Duta Besar AS untuk Indonesia Kamala Shirin Lakhdhir mengatakan pemerintah AS berkomitmen untuk mendukung dan bekerja sama dengan Indonesia dalam upayanya melakukan transisi energi. Dia mengatakan respons positif ini tidak hanya berasal dari pemerintah, tetapi juga dari perusahaan-perusahaan di AS.
"Saya pikir ada banyak ketertarikan dari AS. Saya telah bertemu dengan banyak perusahaan AS yang minat berinvestasi dan mendukung upaya transisi energi Indonesia ini," ujar Lakhdhir dalam Press Briefing di Kantor Kedutaan Besar AS untuk Indonesia, Jakarta pada Rabu (20/11/2024).
Dia mengatakan perkembangan transisi energi Indonesia ke depannya akan membutuhkan keterlibatan pihak swasta. Hal tersebut seiring dengan kebutuhan investasi yang sangat besar untuk pembangunan infrastruktur listrik baru sebesar 100 gigawatt dalam upaya transisi energi serta penurunan emisi karbon.
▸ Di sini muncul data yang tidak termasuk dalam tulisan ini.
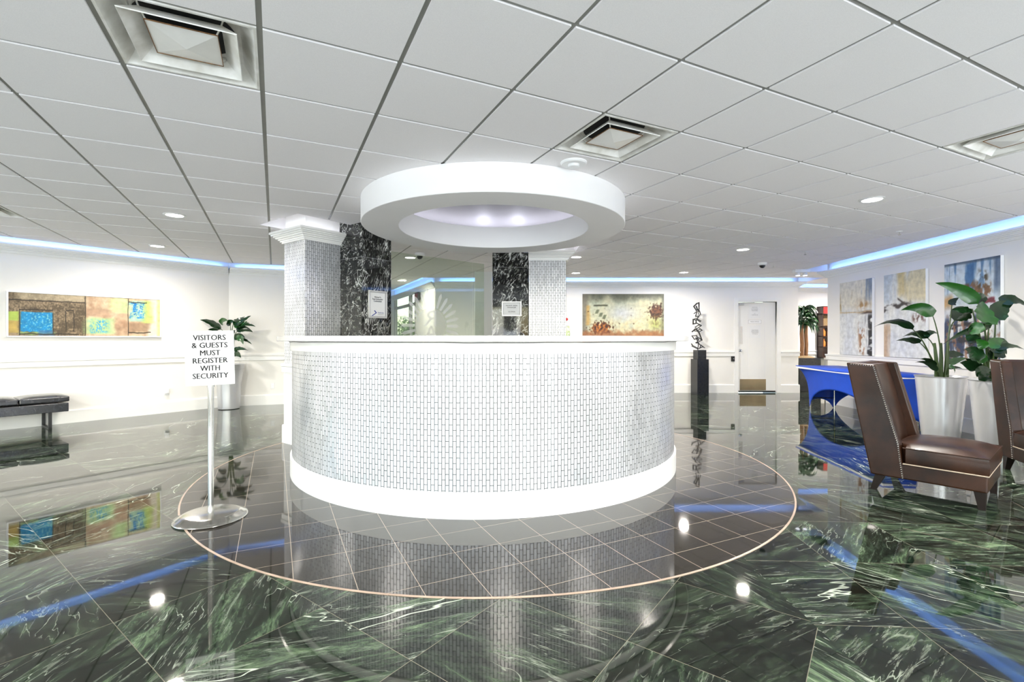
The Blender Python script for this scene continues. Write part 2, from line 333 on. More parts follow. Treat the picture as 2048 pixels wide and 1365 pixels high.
def lathe(bm, prof, n=48, c=(0,0), a0=0, a1=2*math.pi, closed_profile=False, M=None):
    full = abs(a1-a0-2*math.pi) < 1e-6; m = n if full else n+1; rings = []
    for i in range(m):
        a = a0+(a1-a0)*i/n
        r_ = [Vector((c[0]+r*math.cos(a), c[1]+r*math.sin(a), z)) for r, z in prof]
        rings.append([bm.verts.new(M@v if M is not None else v) for v in r_])
    k = len(prof); kk = k if closed_profile else k-1
    for i in range(n):
        A = rings[i]; B = rings[(i+1)%m]
        for j in range(kk):
            try: bm.faces.new((A[j],B[j],B[(j+1)%k],A[(j+1)%k]))
            except ValueError: pass
    if not full and closed_profile: bm.faces.new(rings[0]); bm.faces.new(rings[-1][::-1])
    return bm
def frame_of(t):
    t = t.normalized(); up = Vector((0,0,1)) if abs(t.z) < .9 else Vector((1,0,0))
    a = t.cross(up).normalized(); return a, a.cross(t).normalized()
def tube(bm, pts, r, n=8, cap=True, square=False):
    pts = [Vector(p) for p in pts]; rings = []
    for i, p in enumerate(pts):
        t = (pts[min(i+1,len(pts)-1)]-pts[max(i-1,0)])
        a, b = frame_of(t); rr = r[i] if isinstance(r, (list,tuple)) else r
        nn = 4 if square else n; o = math.pi/4 if square else 0
        rings.append([bm.verts.new(p+a*math.cos(o+2*math.pi*k/nn)*rr+b*math.sin(o+2*math.pi*k/nn)*rr) for k in range(nn)])
    nn = len(rings[0])
    for A, B in zip(rings, rings[1:]):
        for k in range(nn): bm.faces.new((A[k],A[(k+1)%nn],B[(k+1)%nn],B[k]))
    if cap: bm.faces.new(rings[0][::-1]); bm.faces.new(rings[-1])
    return bm
def bez(p0, p1, p2, n=10):
    p0, p1, p2 = Vector(p0), Vector(p1), Vector(p2)
    return [p0*(1-t)**2+p1*2*t*(1-t)+p2*t*t for t in [i/n for i in range(n+1)]]
def P(u, v, d):   # where the ray through photo point (u, v) meets distance d
    return Vector(((u-CX)/F*d, d, EYE-(v-CY)/F*d))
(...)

Dia menambahkan AS telah bekerja sama dengan Indonesia pada bidang ini melalui skema Just Energy Transition Partnership (JETP). Selain itu, melalui US Agency for International Development (USAID), AS juga bekerja sama dengan pihak-pihak lain dalam upaya transisi energi, seperti PT Perusahaan Listrik Negara (Persero) atau PLN.
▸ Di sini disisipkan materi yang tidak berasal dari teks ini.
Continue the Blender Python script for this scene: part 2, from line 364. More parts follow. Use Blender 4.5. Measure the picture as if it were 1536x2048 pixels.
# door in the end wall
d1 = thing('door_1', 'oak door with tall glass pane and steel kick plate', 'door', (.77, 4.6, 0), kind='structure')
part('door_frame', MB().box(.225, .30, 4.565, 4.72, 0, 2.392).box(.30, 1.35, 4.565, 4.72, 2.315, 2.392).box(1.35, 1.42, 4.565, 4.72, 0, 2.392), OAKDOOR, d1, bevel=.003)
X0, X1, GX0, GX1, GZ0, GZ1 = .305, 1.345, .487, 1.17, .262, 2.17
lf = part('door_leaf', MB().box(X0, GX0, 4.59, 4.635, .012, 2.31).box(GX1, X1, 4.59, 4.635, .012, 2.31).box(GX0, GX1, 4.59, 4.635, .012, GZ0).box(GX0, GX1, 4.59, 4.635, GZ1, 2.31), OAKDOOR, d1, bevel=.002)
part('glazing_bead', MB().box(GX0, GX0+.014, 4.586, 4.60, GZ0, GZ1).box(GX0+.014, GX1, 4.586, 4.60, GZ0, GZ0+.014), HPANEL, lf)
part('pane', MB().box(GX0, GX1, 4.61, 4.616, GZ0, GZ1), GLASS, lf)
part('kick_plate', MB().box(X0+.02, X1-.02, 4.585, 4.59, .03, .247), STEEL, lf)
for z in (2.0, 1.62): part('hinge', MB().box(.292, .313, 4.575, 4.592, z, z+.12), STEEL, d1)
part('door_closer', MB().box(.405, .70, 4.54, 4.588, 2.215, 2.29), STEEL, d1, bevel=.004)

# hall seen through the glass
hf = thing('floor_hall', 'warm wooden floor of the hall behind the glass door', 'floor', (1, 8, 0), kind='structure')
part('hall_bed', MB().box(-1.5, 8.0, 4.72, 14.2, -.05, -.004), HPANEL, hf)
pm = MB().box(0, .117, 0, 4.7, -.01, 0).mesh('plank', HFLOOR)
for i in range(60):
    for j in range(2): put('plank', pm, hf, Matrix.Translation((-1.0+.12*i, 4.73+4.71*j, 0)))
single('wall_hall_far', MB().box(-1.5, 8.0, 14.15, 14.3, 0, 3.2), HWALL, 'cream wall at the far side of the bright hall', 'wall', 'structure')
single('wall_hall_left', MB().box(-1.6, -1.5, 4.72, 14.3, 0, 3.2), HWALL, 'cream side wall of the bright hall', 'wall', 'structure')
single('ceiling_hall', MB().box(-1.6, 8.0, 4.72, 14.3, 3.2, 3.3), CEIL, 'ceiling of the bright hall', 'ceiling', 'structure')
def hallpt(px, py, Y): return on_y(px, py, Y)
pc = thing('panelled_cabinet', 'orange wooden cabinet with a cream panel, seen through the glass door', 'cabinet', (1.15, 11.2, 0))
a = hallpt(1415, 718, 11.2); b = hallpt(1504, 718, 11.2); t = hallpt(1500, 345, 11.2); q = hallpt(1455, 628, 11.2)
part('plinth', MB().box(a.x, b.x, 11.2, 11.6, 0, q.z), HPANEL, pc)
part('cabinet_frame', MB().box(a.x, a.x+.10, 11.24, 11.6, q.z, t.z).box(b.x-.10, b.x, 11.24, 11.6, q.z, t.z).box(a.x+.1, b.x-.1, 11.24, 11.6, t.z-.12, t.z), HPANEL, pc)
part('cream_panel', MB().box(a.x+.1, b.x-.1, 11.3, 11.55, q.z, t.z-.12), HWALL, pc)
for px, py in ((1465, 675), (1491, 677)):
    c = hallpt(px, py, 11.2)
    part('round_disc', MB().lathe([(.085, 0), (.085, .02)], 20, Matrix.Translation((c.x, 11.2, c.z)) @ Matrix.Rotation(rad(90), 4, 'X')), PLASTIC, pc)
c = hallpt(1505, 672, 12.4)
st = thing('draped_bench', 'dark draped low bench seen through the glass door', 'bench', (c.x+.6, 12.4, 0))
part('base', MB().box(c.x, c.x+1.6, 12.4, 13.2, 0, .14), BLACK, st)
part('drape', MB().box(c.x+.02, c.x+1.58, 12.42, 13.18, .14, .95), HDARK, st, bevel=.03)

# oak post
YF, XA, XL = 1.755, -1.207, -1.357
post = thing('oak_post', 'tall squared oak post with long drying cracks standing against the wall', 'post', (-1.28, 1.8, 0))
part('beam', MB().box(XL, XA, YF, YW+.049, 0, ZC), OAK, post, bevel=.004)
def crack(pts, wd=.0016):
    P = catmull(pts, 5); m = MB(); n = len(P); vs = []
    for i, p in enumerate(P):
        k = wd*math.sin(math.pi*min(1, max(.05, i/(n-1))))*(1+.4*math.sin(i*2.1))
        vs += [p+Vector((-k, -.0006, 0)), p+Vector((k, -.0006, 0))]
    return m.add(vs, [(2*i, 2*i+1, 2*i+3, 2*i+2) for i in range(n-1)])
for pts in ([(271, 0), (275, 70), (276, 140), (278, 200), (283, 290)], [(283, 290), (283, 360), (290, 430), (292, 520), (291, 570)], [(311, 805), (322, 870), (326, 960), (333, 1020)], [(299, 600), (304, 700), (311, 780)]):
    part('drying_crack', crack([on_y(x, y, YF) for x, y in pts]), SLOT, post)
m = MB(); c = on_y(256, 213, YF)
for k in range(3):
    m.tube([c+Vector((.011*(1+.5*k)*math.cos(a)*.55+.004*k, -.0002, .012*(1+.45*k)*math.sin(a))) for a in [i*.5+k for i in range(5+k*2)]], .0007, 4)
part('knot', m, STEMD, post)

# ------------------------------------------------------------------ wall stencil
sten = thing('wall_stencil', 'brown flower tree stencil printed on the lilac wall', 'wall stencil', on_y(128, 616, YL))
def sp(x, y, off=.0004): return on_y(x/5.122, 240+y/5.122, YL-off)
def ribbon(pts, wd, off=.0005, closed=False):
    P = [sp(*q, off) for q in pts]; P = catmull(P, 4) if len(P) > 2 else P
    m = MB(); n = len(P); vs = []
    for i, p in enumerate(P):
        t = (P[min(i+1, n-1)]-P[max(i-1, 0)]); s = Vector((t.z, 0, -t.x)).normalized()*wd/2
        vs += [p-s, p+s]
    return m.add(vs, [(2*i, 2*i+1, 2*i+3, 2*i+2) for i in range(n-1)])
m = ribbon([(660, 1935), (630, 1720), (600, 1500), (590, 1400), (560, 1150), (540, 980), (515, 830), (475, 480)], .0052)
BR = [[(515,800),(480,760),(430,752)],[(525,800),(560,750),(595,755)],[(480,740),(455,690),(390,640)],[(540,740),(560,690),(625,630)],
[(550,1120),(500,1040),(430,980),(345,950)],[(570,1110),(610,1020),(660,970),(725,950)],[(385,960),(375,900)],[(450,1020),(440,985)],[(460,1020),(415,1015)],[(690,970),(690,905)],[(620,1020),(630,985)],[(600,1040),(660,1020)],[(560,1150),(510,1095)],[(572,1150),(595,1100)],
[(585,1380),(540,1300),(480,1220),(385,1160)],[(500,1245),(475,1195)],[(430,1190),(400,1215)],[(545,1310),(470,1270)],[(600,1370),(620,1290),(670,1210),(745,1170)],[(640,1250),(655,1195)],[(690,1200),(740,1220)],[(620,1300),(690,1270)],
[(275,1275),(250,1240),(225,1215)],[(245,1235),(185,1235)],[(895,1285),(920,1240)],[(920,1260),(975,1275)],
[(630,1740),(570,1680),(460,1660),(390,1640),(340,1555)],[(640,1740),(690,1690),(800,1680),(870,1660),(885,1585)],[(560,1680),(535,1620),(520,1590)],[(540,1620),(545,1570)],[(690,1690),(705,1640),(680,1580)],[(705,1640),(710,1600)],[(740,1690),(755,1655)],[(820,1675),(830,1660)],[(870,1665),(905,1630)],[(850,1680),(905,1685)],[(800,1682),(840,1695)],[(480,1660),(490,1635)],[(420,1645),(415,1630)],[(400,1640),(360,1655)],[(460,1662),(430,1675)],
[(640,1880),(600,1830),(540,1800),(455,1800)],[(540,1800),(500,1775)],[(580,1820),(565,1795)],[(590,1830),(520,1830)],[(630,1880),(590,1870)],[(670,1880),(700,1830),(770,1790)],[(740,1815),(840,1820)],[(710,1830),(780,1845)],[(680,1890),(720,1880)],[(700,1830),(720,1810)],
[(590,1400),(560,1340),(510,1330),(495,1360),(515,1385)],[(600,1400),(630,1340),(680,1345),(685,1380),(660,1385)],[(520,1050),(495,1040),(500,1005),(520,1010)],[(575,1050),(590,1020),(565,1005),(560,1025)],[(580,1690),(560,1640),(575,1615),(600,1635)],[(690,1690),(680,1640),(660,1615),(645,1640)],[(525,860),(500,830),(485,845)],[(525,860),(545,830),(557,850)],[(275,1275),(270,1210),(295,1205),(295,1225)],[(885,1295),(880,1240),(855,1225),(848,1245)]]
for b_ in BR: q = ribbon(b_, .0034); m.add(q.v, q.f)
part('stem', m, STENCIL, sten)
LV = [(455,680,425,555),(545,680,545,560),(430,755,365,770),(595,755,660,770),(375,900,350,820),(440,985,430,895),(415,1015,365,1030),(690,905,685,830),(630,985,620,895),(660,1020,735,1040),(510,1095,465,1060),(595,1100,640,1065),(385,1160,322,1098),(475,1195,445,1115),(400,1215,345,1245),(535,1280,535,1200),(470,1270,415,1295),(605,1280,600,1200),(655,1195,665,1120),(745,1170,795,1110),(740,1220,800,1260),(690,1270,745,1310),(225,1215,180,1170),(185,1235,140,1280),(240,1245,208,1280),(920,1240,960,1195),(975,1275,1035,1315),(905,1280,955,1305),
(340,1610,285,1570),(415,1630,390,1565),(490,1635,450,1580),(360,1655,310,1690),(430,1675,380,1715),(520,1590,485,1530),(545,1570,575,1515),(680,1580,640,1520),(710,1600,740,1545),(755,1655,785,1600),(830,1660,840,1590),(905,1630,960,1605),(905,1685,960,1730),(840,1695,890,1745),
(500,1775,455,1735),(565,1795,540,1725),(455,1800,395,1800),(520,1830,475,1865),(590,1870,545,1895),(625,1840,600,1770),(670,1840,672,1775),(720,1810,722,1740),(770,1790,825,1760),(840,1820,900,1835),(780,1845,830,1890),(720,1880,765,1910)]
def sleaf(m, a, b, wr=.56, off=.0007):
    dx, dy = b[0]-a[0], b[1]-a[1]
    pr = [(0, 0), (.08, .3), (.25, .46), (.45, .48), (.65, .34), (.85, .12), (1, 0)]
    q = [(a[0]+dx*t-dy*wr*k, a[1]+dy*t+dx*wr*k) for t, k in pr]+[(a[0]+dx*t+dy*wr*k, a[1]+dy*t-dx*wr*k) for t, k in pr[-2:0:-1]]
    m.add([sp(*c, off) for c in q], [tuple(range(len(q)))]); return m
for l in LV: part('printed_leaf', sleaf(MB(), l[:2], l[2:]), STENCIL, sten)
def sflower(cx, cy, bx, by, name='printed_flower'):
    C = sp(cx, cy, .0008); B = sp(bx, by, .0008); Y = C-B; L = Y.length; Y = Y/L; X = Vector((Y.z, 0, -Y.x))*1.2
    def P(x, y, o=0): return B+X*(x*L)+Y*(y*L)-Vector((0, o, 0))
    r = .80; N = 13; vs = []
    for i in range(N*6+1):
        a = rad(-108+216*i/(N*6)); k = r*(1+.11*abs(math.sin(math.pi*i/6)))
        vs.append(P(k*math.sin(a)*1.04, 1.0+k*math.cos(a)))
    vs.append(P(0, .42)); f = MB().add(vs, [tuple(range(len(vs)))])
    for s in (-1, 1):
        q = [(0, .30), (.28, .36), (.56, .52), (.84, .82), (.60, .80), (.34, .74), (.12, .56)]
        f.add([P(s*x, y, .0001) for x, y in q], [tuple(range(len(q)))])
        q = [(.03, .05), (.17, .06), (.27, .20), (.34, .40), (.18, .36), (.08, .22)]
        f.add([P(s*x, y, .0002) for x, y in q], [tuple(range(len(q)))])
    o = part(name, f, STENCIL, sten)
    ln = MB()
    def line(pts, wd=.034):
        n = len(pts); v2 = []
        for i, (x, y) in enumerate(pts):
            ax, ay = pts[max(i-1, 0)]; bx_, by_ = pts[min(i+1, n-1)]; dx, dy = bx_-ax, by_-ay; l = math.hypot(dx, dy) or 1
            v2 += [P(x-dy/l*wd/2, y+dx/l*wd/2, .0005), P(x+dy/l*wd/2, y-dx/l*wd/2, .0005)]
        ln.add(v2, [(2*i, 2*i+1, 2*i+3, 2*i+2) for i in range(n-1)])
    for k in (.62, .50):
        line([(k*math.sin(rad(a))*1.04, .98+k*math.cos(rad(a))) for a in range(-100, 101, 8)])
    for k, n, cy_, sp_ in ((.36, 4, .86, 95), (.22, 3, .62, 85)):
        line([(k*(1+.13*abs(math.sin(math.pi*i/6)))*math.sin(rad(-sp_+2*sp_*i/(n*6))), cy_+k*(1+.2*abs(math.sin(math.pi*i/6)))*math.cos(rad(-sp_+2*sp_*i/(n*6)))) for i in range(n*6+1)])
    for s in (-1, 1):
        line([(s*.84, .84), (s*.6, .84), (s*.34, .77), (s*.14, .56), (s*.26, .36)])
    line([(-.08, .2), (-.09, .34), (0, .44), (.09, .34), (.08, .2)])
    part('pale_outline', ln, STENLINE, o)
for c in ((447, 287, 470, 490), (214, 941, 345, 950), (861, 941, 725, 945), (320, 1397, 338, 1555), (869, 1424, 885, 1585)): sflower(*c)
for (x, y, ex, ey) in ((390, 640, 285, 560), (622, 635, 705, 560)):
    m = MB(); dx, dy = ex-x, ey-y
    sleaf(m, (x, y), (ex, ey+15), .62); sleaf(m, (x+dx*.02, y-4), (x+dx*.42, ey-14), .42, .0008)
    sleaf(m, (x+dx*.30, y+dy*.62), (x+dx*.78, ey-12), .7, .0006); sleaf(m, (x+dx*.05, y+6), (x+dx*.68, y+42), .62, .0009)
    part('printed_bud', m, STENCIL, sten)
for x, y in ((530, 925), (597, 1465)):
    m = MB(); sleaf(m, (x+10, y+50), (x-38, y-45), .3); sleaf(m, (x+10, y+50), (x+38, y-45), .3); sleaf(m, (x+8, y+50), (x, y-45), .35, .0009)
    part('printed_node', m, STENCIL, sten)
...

Sebelumnya, kebutuhan dana atau investasi untuk proyek transisi energi dan penurunan emisi karbon Indonesia diestimasi menembus US$235 miliar atau sekitar Rp3.700 triliun.
Baca Juga
Ketua Delegasi Indonesia untuk COP29 Hashim Djojohadikusumo mengemukakan nilai investasi fantastis itu diperlukan untuk mendukung sejumlah proyek mitigasi iklim Indonesia. Termasuk di antaranya pembangunan infrastruktur kelistrikan baru sebesar 100 gigawatt dalam 15 tahun ke depan. Dari kapasitas tersebut, 75% di antaranya berasal dari energi baru terbarukan (EBT) seperti surya, angin, panas bumi dan nuklir.
“Proyek-proyek ini memerlukan biaya besar yang tidak mungkin hanya berasal dari anggaran pemerintah. Oleh karena itu, di sini saya mengundang pihak yang berminat untuk berinvestasi,” kata Hashim.
Hashim mengemukakan organisasi filantropi milik bos Amazon Jeff Bezos, Bezos Earth Fund, telah menyatakan minat untuk berinvestasi di proyek ‘hijau’ Indonesia. Selain itu, sejumlah perusahaan multinasional dia sebut telah menyampaikan ketertarikan untuk berinvestasi dalam pengembangan teknologi carbon capture storage di Indonesia. Beberapa di antaranya adalah ExxonMobil dan British Petroleum (BP).